10/05/2025
10/05/2025

CAPE CANAVERAL, Fla., May 10, (AP): A Soviet spacecraft launched in 1972 on a failed mission to Venus is believed to have crashed back onto Earth early on Saturday morning. The European Space Agency (ESA), which had been monitoring the craft's uncontrolled descent, reported that it was last detected by radar over Germany. At the time of its expected crash, radars could no longer detect Kosmos 482, leading experts to conclude that "it is most likely that the reentry has already occurred." No injuries or damage have been reported.
Kosmos 482 was part of the USSR's Venera program, a series of probes developed to research the planet Venus. Ten of those missions successfully landed on the hot, barren planet, but the rocket carrying Kosmos 482 malfunctioned. Its upper stage, which contained the descent craft, got stuck in Earth's orbit.
Over the following fifty-three years, the approximately three-foot-wide, 1,069-pound spacecraft circled the Earth in an ever-smaller elliptical orbit until it came close enough to fall into the planet's atmosphere. It's not unusual for space junk to fall back to Earth. More than 2,400 human-made objects fell from space in 2022, a record number, according to ESA. The vast majority of them burned up in Earth's atmosphere, and most of those that didn't splashed into an ocean.
But Kosmos 482 was built to withstand a descent through Venus' dense atmosphere and to operate on the planet's surface, where the mean temperature is 867 degrees Fahrenheit (464°C). That meant it was theoretically hardy enough to survive a comparatively easy re-entry through Earth's atmosphere.
There's no record of space debris ever causing a human fatality. "The risk of any satellite reentry causing injury is extremely remote," ESA officials wrote in a blog post about Kosmos 482. "The annual risk of an individual human being injured by space debris is under 1 in 100 billion. In comparison, a person is about 65,000 times more likely to be struck by lightning."
On Friday, the U.S. Space Force forecasted that the spacecraft would re-enter the atmosphere at 1:52 a.m. ET on Saturday morning above the Pacific Ocean, west of Guam.
A half-ton Soviet spacecraft that never made it to Venus 53 years ago was expected to fall back to Earth this weekend. Built to land on the solar system's hottest planet, the titanium-covered spacecraft may survive its fiery, uncontrolled plunge through Earth's atmosphere, predicted to occur on Saturday. But experts said it likely would come down over water, covering most of the world, or a desolate region.
The odds of it slamming into a populated area are "infinitesimally small," said University of Colorado Boulder scientist Marcin Pilinski.
"While we can anticipate that most of this object will not burn up in the atmosphere during reentry, it may be severely damaged on impact," Pilinski said in an email.

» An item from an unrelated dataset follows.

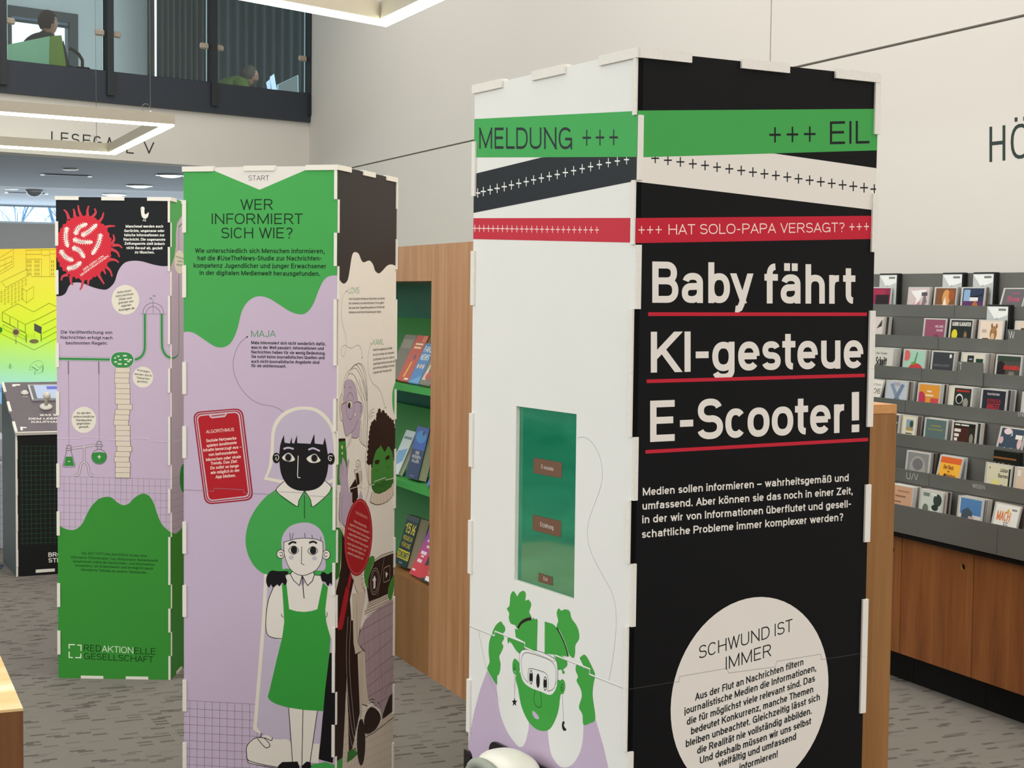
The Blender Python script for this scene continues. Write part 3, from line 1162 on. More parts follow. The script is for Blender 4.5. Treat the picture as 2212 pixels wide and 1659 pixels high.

By Friday, all indications pointed to a reentry early Saturday morning, U.S. Eastern Time, give or take several hours. While space debris trackers around the world converged in their forecasts, it was still too soon to know exactly when and where the spacecraft known as Kosmos 482 would come down. That uncertainty was due to potential solar activity and the spacecraft’s old condition. Its parachutes were expected to be useless by now, and its batteries long dead.
Dutch scientist Marco Langbroek estimated the impact speed at 150 mph (242 kph) if the spacecraft remains intact.
The Soviets launched Kosmos 482 in 1972, intending to send it to Venus to join other spacecraft in their Venera program. But a rocket malfunction left this one stuck in orbit around Earth. Gravity kept tugging on it and was expected to finally cause its doom.
Spherical in shape, the spacecraft—3 feet (1 meter) across and packing more than 1,000 pounds (495 kilograms)—was the last piece of Kosmos 482 to fall from the sky. All the other parts plummeted within a decade.
Any surviving wreckage will belong to Russia under a United Nations treaty.